30 de mayo de 2015

DOMINGO DE LA SANTíSIMA TRINIDAD

GLORIA AL PADRE AL HIJO Y AL ESPÍRITU SANTO

            “Reconoce hoy y medita en tu corazón, que el Señor es el único Dios, allá arriba en el cielo, y aquí abajo en la tierra; no hay otro. Estas palabras del libro del Deuteronomio invitan a recordar a Moisés, el  hombre que hizo salir de Egipto a unas pequeñas tribus esclavizadas por el Faraón, y que, en la soledad del desierto fueron formando el pueblo hebreo, el pueblo de Israel, que, a pesar de su fragilidad, pudo y supo superar ataques y persecuciones de naciones más fuertes, para llegar hasta el día de hoy, como heredero y portador de una tradición espiritual, en cuyo seno apareció Jesús, el Hijo de Dios hecho hombre, venido para salvar a los hombres de toda raza, lengua, cultura y nación.

            La razón que explica la supervivencia de Israel es precisamente su fe en el Dios único, que le escogió, le guió, lo protegió. La Biblia ha conservado los avatares de la relación entre Dios y su pueblo escogido, relación hecha de rebeliones, pecados y apostasías, junto con muestras de perdón, amor y misericordia.
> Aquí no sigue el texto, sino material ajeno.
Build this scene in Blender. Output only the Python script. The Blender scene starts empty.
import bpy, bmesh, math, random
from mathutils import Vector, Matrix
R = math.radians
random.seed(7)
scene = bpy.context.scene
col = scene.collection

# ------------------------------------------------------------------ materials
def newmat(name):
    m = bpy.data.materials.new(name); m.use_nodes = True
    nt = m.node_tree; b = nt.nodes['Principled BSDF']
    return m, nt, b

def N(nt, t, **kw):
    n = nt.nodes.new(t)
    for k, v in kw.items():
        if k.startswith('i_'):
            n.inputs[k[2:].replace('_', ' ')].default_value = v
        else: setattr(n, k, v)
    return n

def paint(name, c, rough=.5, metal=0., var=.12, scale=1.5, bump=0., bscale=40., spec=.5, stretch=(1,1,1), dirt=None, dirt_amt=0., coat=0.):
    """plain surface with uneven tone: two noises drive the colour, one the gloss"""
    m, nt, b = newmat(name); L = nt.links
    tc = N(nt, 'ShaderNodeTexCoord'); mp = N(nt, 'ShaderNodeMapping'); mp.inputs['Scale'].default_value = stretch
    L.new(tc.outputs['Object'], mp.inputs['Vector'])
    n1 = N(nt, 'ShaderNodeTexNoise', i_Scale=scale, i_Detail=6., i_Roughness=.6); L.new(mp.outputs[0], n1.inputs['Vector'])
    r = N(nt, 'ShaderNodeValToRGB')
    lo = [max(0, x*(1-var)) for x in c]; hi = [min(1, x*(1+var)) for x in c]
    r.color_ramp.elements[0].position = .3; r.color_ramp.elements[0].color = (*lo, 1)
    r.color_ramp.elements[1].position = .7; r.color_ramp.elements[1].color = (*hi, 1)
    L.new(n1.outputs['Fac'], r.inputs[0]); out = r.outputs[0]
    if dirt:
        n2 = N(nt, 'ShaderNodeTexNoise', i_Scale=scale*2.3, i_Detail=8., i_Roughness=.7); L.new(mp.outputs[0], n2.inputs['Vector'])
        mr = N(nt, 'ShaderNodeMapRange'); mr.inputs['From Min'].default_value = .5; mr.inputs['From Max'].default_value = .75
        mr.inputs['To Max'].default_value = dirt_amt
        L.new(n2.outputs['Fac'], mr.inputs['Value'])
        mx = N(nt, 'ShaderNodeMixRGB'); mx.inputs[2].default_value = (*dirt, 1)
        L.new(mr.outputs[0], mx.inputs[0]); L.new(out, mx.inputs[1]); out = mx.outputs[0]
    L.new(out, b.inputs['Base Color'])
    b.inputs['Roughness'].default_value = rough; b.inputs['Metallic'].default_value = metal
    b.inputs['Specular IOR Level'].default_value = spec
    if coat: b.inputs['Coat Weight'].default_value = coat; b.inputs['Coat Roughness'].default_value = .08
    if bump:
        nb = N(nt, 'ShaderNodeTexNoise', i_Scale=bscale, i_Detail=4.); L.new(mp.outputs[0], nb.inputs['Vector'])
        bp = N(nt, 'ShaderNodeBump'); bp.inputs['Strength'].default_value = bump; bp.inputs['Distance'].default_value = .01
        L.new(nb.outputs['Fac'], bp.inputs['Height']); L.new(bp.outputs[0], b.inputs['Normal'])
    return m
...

La contemplación de esta historia justifica plenamente las palabras que Moisés dirige a su pueblo: “¿Algún Dios intentó jamás venir a buscarse una nación entre las otras por medio de pruebas, signos, prodigios y guerra, con mano fuerte y brazo poderoso, por grandes terrores, como todo lo que el Señor, vuestro Dios, hizo con vosotros en Egipto, ante vuestros ojos?”.

            La fe de Israel es una fe surgida de la experiencia de haber sentido a Dios junto a sí, en el bien y en el mal, y desde esta realidad vivida ha creído, se ha fiado de Dios. Y esta fe en Dios no queda en  palabras que se lleva el viento, sino que revisten en algo sumamente concreto como es observar los mandamientos, que han entenderse no como imposición de dominio por parte de Dios y de sujeción de parte del hombre, sino como respuesta amorosa y libre del hombre a este Dios que se le hace vecino y compañero, con el que mantiene un diálogo que promete vida.

            Este Dios único, amante de los hombres, a los que ha hablado repetidas veces por medio de profetas, ha querido, en la plenitud de los tiempos, hacerse presente en la tierra en la persona de su Hijo Jesús, para repetir con inusitada insistencia su deseo de ser reconocido como Padre amoroso, que quiere que los hombres sean en verdad hijos y herederos suyos, participando en la misma vida divina. Y comunica con generosidad su mismo Espíritu, para que enseñe a los hombres a llamar sin miedo a Dios con toda confianza: “Abba, Padre”.

            Pero la historia se repite. El hombre de hoy a menudo cierra los oídos del corazón y no acoge la Palabra que salva. Poco a poco, tanto los individuos como la sociedad, vamos marginando al Dios que se ha manifestado, al Padre de nuestro Señor Jesucristo, que nos ha enriquecido con su Espíritu, que quiere acercarse cual Padre a sus hijos amados. Cada vez más se considera inútil e innecesario este Dios que se nos ha revelado, y el hombre, para no estar sometido al Dios que le ofrece la vida, la inteligencia y la libertad, no duda en escoger otros dioses, ante los cuales se postra, para rendirles homenaje y servicio, para dedicarles su atención, su tiempo y sus energías, no dudando a veces en sacrificarles incluso su vida y la de los demás. Los nuevos dioses que han suplantado al Dios de la Biblia se llaman dinero, poder, placer, diversión, negocios. Y estos dioses, aunque prometan mucho, al fin de cuentas no son capaces de proporcionar la verdadera vida, la verdadera libertad, que en cambio ofrece el Dios de la revelación.

            Nuestro Dios, el Dios de la revelación, no pide que salgamos de este mundo. Fue él que nos dijo: “Creced y multiplicaos, llenad la tierra y sometedla”. Nos espera una gran labor, la de colaborar con Dios en la promoción del mundo, para que sea cada vez más justo, más humano, pero esta gran obra hemos de hacerla como hijos de Dios, sin renegar de aquel que ha querido ser llamado Padre y hacernos hijos y herederos. Quizá no estaría de más que, hoy, en la intimidad de nuestro corazón, nos examinemos y nos preguntemos con toda sinceridad: ¿a qué Dios adoramos? ¿En qué Dios creemos? ¿a qué Dios servimos?